This is Scientific American — 60-Second Science. I'm Christopher Intagliata.
A baby's laugh is unmistakable: (CLIP: baby laughter) But aside from its squealing, high-pitched quality, there's another factor that sets a baby's laugh apart from ours: babies laugh on the exhale AND the inhale. Whereas adult humans "tend to laugh predominantly on the exhale. The classic kind of ha-ha-ha." Disa Sauter, a psychologist who studies emotions at the University of Amsterdam. Sauter and her colleagues collected 44 samples of babies laughing, from the ages of 3 months... (CLIP: 3 months) to 10 months... (CLIP: 10 months) all the way up to 18 months. (CLIP: 18 months)
They played the samples for about 100 untrained volunteers, and asked them to deconstruct the laughs. Were the babies laughing on the inhale, the exhale, or both? "And there we find a nice relationship between the age of the baby and the amount of the laughter happening on the inhale." The younger the baby, the more laughs on the inhale. Because remember, our laughs gravitate towards the exhale as we age. And Sauter thinks one reason for that could be that we gain more vocal control as we learn to talk: because speaking also happens primarily on the exhale.

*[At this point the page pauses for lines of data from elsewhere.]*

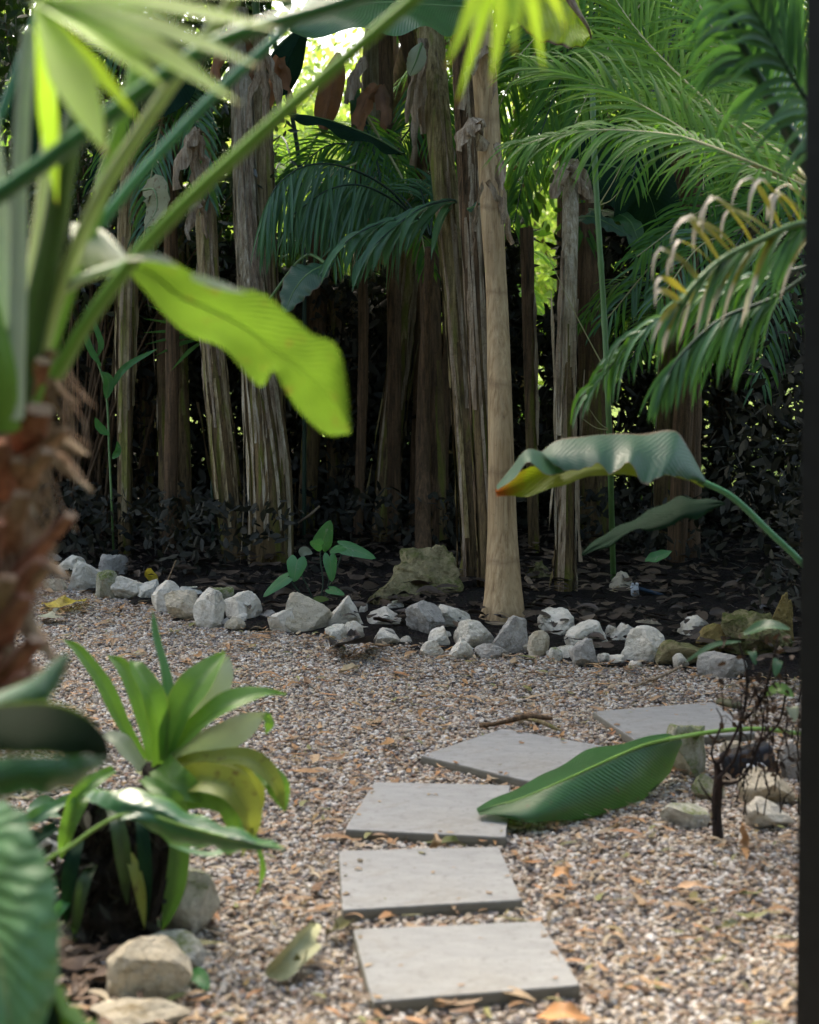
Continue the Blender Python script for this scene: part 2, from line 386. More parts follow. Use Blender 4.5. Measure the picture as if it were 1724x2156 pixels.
def gn_scatter(obj, coll, density, smin, smax, dz):
    ng = bpy.data.node_groups.new('scatter', 'GeometryNodeTree')
    ng.interface.new_socket('Geometry', in_out='INPUT', socket_type='NodeSocketGeometry')
    ng.interface.new_socket('Geometry', in_out='OUTPUT', socket_type='NodeSocketGeometry')
    n = ng.nodes; L = ng.links
    gi = n.new('NodeGroupInput'); go = n.new('NodeGroupOutput')
    dp = n.new('GeometryNodeDistributePointsOnFaces'); dp.inputs['Density'].default_value = density
    ci = n.new('GeometryNodeCollectionInfo'); ci.inputs[0].default_value = coll; ci.inputs['Separate Children'].default_value = True
    io = n.new('GeometryNodeInstanceOnPoints'); io.inputs['Pick Instance'].default_value = True
    rv = n.new('FunctionNodeRandomValue'); rv.data_type = 'FLOAT_VECTOR'
    rv.inputs[0].default_value = (-.45, -.45, 0); rv.inputs[1].default_value = (.45, .45, 6.28)
    rs = n.new('FunctionNodeRandomValue'); rs.data_type = 'FLOAT'; rs.inputs[2].default_value = 0; rs.inputs[3].default_value = 1
    pw = n.new('ShaderNodeMath'); pw.operation = 'POWER'; pw.inputs[1].default_value = 1.7
    mr = n.new('ShaderNodeMapRange'); mr.inputs['To Min'].default_value = smin; mr.inputs['To Max'].default_value = smax
    L.new(rs.outputs[1], pw.inputs[0]); L.new(pw.outputs[0], mr.inputs['Value'])
    sp = n.new('GeometryNodeSetPosition')
    ro = n.new('FunctionNodeRandomValue'); ro.data_type = 'FLOAT_VECTOR'; ro.inputs[0].default_value = (0, 0, 0); ro.inputs[1].default_value = (0, 0, dz); ro.inputs['Seed'].default_value = 5
    jg = n.new('GeometryNodeJoinGeometry')
    L.new(gi.outputs[0], dp.inputs[0]); L.new(dp.outputs['Points'], sp.inputs[0]); L.new(ro.outputs[0], sp.inputs['Offset'])
    L.new(sp.outputs[0], io.inputs['Points']); L.new(ci.outputs[0], io.inputs['Instance'])
    L.new(rv.outputs[0], io.inputs['Rotation']); L.new(mr.outputs['Result'], io.inputs['Scale'])
    L.new(io.outputs[0], jg.inputs[0]); L.new(gi.outputs[0], jg.inputs[0]); L.new(jg.outputs[0], go.inputs[0])
    md = obj.modifiers.new('scatter', 'NODES'); md.node_group = ng
gn_scatter(gravel, pcol, 8200, .0046, .0122, .008)

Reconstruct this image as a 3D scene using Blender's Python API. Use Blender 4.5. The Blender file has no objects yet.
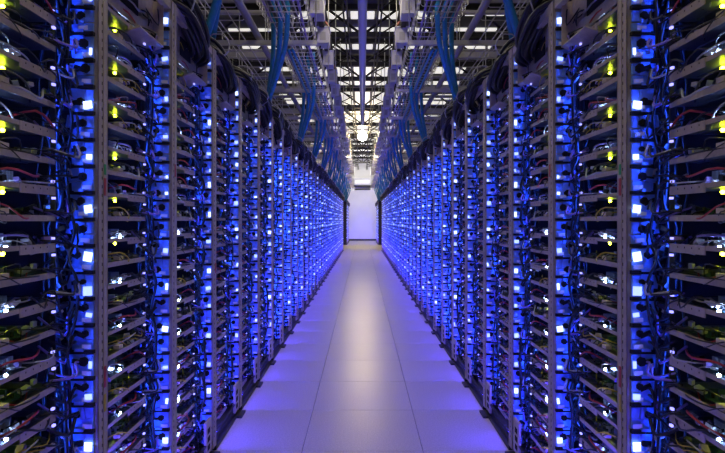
import bpy, math, random
from mathutils import Vector
PI = math.pi
scene = bpy.context.scene
COL = scene.collection
CAMH = 1.166
F = 559.0
FX = 0.74            # rack front plane
ZP0, PITCH = 1.595, 0.603   # first post centre, rack pitch
NR1, NR2 = 34, 7    # racks before and after the cross aisle
TP = 0.0735          # shelf pitch
RH = 2.02
N_LOW, N_HIGH = -15, 10     # shelf indices about camera height
NEAR = 6

# ------------------------------------------------------------------ materials
def new_mat(name):
    m = bpy.data.materials.new(name); m.use_nodes = True
    nt = m.node_tree; b = nt.nodes['Principled BSDF']
    return m, nt, b
def mat(name, col, rough=0.5, metal=0.0, noise=0.0, scale=20.0, bump=0.0, spec=None):
    m, nt, b = new_mat(name)
    b.inputs['Base Color'].default_value = (*col, 1)
    b.inputs['Roughness'].default_value = rough
    b.inputs['Metallic'].default_value = metal
    if spec is not None: b.inputs['Specular IOR Level'].default_value = spec
    if noise or bump:
        tc = nt.nodes.new('ShaderNodeTexCoord')
        n = nt.nodes.new('ShaderNodeTexNoise'); n.inputs['Scale'].default_value = scale
        n.inputs['Detail'].default_value = 4
        nt.links.new(tc.outputs['Object'], n.inputs['Vector'])
        if noise:
            r = nt.nodes.new('ShaderNodeValToRGB')
            r.color_ramp.elements[0].position = .3; r.color_ramp.elements[1].position = .7
            r.color_ramp.elements[0].color = (*[c*(1-noise) for c in col], 1)
            r.color_ramp.elements[1].color = (*[min(1, c*(1+noise)) for c in col], 1)
            nt.links.new(n.outputs['Fac'], r.inputs['Fac'])
            nt.links.new(r.outputs['Color'], b.inputs['Base Color'])
        if bump:
            bp = nt.nodes.new('ShaderNodeBump'); bp.inputs['Strength'].default_value = bump
            bp.inputs['Distance'].default_value = .01
            nt.links.new(n.outputs['Fac'], bp.inputs['Height'])
            nt.links.new(bp.outputs['Normal'], b.inputs['Normal'])
    return m
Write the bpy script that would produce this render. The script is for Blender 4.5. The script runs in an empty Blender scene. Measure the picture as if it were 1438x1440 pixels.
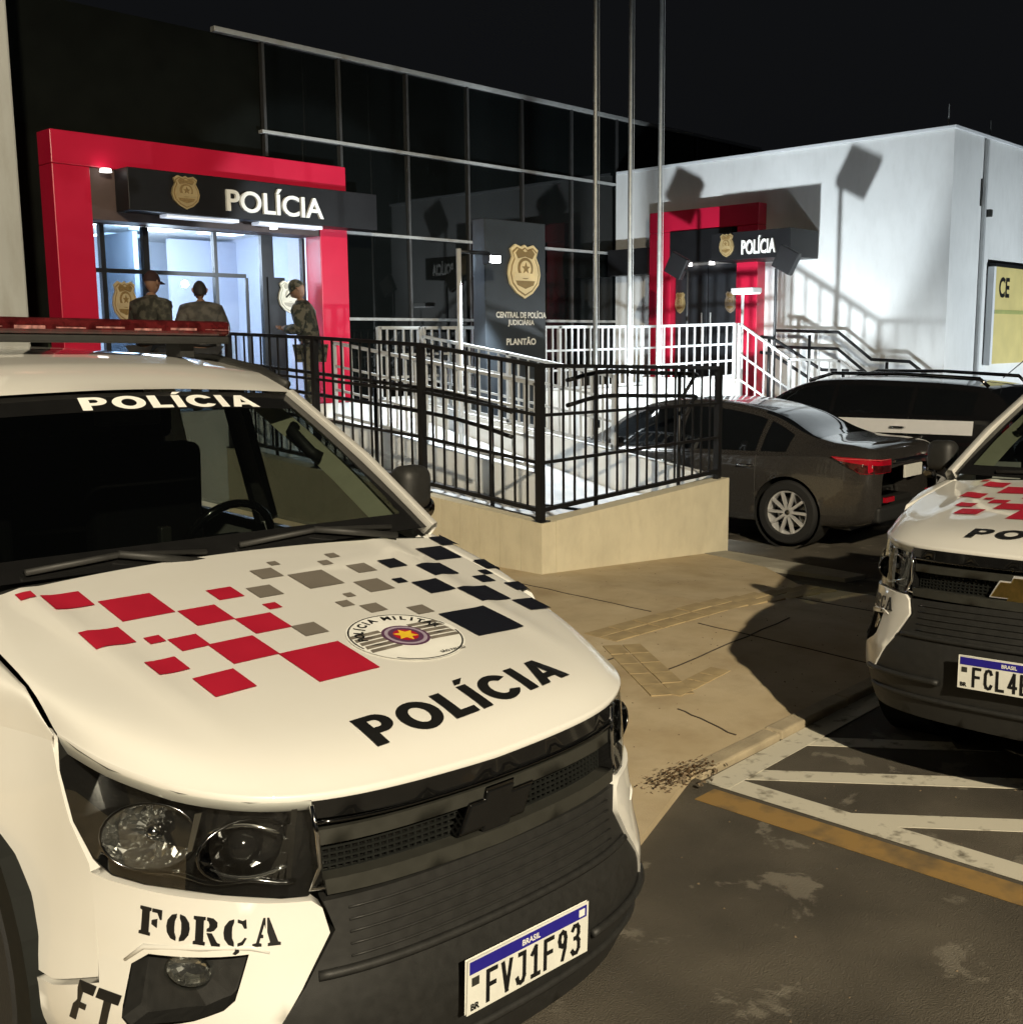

She presented the preliminary findings at a meeting of the Acoustical Society of America, in Victoria, Canada.
The researchers are in the process of checking the judgments of the volunteers against those of professional phoneticians. As it happens: human babies aren't the only primates who laugh both breathing out and breathing in. (CLIP: chimp) Chimps do it too."They go like hoo hoo hoo. You know, they laugh more continuously while inhaling and exhaling. But it's... yeah, true, it's totally difficult to do on purpose." But Sauter, I thought, pulled off a pretty good impression. "I'll take that as a compliment! (laughs)"
Thanks for listening for Scientific American — 60-Second Science. I'm Christopher Intagliata.